I, sadly, fall into the latter category of people and find that, after 3 three years, I have only met one person that I have been able to make a true friend out of. This makes things rather lonely whether you are single or here with your other half/family. My fifth social tip is therefore: be proactive about meeting all sorts of new people early on but be wary of their motivations.

It is very hard to meet people outside of work here unless you really go out and try to find them. It probably has something to do with the fact that the cultural scene in this town is nowhere near as active as so many other big cities. You have to go out and find it. So how can you meet all these people? Thankfully there is the internet. My sixth social tip is this: think about your interests and join meetup groups, activity clubs (golfing clubs do not count as they are work related) and small creative/cultural affairs.

If sports and/or fitness are your thing, join a dance class, a social club or a meetup group (meetup.com) rather than a gym. There is a British originated thing here called hashing. It is a social form of hiking: they set a trail and you have to follow it, it usually takes place in one of the remaining bits of jungle dotted around in between patches of skyscrapers. Some trails are tough, others are easy (depending the the hash club's standard). Sometimes the trail is broken on purpose and the hashers have to work as a team to find where it picks up again without loosing anyone.

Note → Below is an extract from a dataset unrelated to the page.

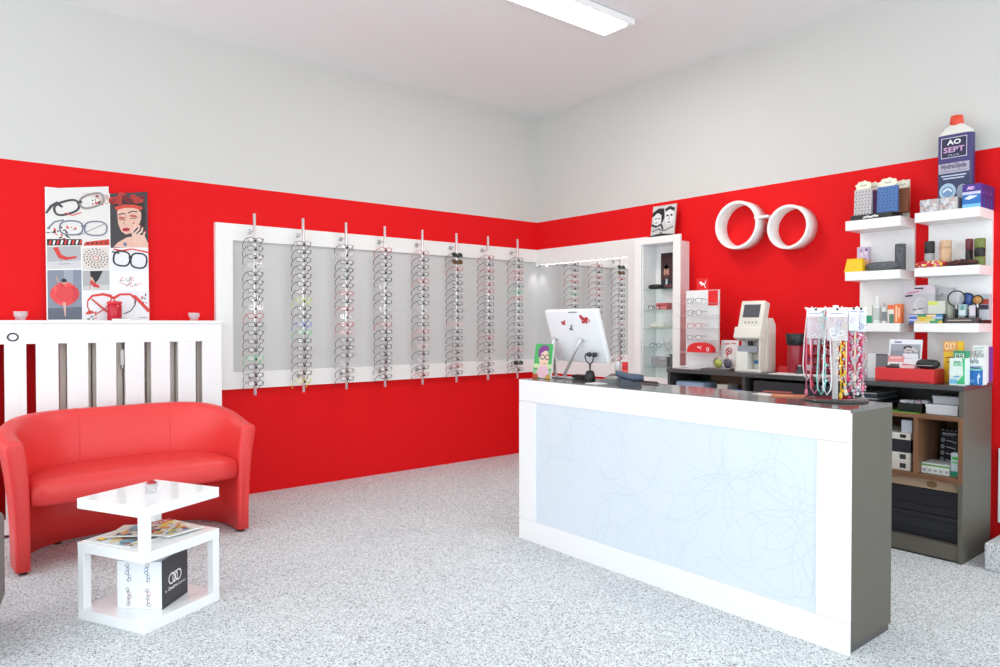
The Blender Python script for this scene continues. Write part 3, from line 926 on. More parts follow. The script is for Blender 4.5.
def small_figure(y, label):
    t_ = thing('glass_figurine', label, 'figurine', (-.10, y, SHZ[3] + .0005))
    m = MB(); m.lathe([(.016, 0), (.016, .006), (.006, .014), (.010, .03), (.014, .045), (.008, .06), (.005, .066)], M_steel, 12); m.build('body', t_)
    m = MB(); m.lathe([(.003, .064), (.010, .070), (.012, .078), (.008, .088), (.002, .091)], M_crystal, 12); m.build('head', t_)
small_figure(-1.80, 'small silver figurine in the middle of the fourth glass shelf of the cabinet')
g = spectacle_copy('dark grey', 'clear', 1); g.location = (-.13, -1.725, SHZ[3] + .021); g.rotation_euler = (0, 0, -PI / 2); tag(g, 'dark thin spectacles on the fourth glass shelf of the cabinet', 'spectacles')
g = spectacle_copy('silver', 'clear', 1); g.location = (-.13, -1.89, SHZ[3] + .021); g.rotation_euler = (0, 0, -PI / 2); tag(g, 'silver spectacles right of the figurine on the fourth cabinet shelf', 'spectacles')
g = spectacle_copy('black', 'clear', 0); g.location = (-.17, -1.735, SHZ[1] + .022); g.rotation_euler = (0, 0, -PI / 2); tag(g, 'black spectacles on the second glass shelf of the cabinet', 'spectacles')

# black and white photograph on top of the cabinet
def art_bw(A, w, h):
    k_ = col(30, 30, 32); g_ = col(120, 120, 122); l_ = col(222, 222, 222)
    A.rect(0, 0, w, h, col(200, 200, 198)); A.k = 2
    A.poly([(0, h), (0, .80 * h), (.25 * w, .92 * h), (.5 * w, .9 * h), (.55 * w, .6 * h), (.42 * w, .4 * h), (.40 * w, .7 * h), (.2 * w, .74 * h), (0, .66 * h), (0, h)], k_)
    A.ell(.24 * w, .58 * h, .17 * w, .19 * h, l_); A.k = 3; A.ell(.17 * w, .60 * h, .05 * w, .018 * h, k_); A.ell(.30 * w, .60 * h, .05 * w, .018 * h, k_); A.ell(.2 * w, .47 * h, .06 * w, .02 * h, g_)
    A.k = 3.5; A.ell(.75 * w, .62 * h, .20 * w, .25 * h, l_); A.k = 4; A.stroke([(.56 * w, .83 * h), (.75 * w, .9 * h), (.95 * w, .82 * h)], .10 * h, k_)
    A.ell(.67 * w, .66 * h, .055 * w, .03 * h, k_); A.ell(.84 * w, .66 * h, .055 * w, .03 * h, k_); A.stroke([(.76 * w, .62 * h), (.74 * w, .52 * h), (.78 * w, .51 * h)], .006, g_); A.ell(.75 * w, .44 * h, .08 * w, .022 * h, g_)
    A.k = 5; A.stroke([(.0, .42 * h), (.22 * w, .34 * h), (.42 * w, .40 * h), (.52 * w, .25 * h)], .02, k_); A.stroke([(.05 * w, .2 * h), (.3 * w, .26 * h), (.6 * w, .2 * h), (.95 * w, .3 * h)], .014, g_)
    rd_ = random.Random(6)
    for q in range(14):
        A.k = 5.5 + .05 * q; A.ell(rd_.uniform(.04, .7) * w, rd_.uniform(.08, .34) * h, .03 * w, .014 * h, k_ if q % 3 else l_, rd_.uniform(0, 3), 8)
    A.poly([(0, 0), (w, 0), (w, .07 * h), (.4 * w, .12 * h), (0, .08 * h)], k_)
o = px_box('photo_board', 'black and white photograph of two people on top of the glass-shelf cabinet', 'picture', 650.5, 673.5, 204.5, -.13, .014, 2.16, col(210, 210, 208), art_bw)
o.rotation_euler = (0, math.radians(8), 0)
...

The hash always ends with beers and food as well as a few hash club social traditions (worth discovering). That is a great way to meet people and actual potential friends.

If you are more creatively inclined there are things like art jams (show up, pay a fee...RM30 to RM200 depending on the place, sit down and paint something on a canvas alongside other creatively minded people), open mic sessions, live music bars (the Bee in Publika and Jaya One being one of the best).

If you like mind and body healing or the likes, there are many meetups (meetup.com) related to this. You can also find meetups for board games, books and poetry, philosophy, languages, food, etc....

If you are fortunate enough to be a high pay grade type expat then subscribe a membership to a place like the Bukit Kiara club (great for putting kids in a horse riding class or other extra curricular activities.

Of course if you have kids you will meet other parents quite easily, however, the exclusively expat social world is also very business centered and may, at times, feel even smaller than the town's social world (and remember that was already quite small). Again, that is great if that is your preferred lifestyle and social environment but don't say I didn't warn you when you find that you cannot make a single movement without everyone of your acquaintance being aware of it.

My mistake was not being proactive enough with those non work/kids' school focused options, now that I am making an effort to go out and try some of them, I have finally made some acquaintances who are not trying to sell me anything or to use me for any future benefit at all. Although those do still lurk around everywhere I go.

This is by no means an exhaustive account of what you may expect here and, although I have tried to make it as objective as possible, may not be all that unbiased. I do think that a few of the things I have mentioned are things which do hold true for everyone despite the fact that some may never have noticed them as I had not for quite a long time.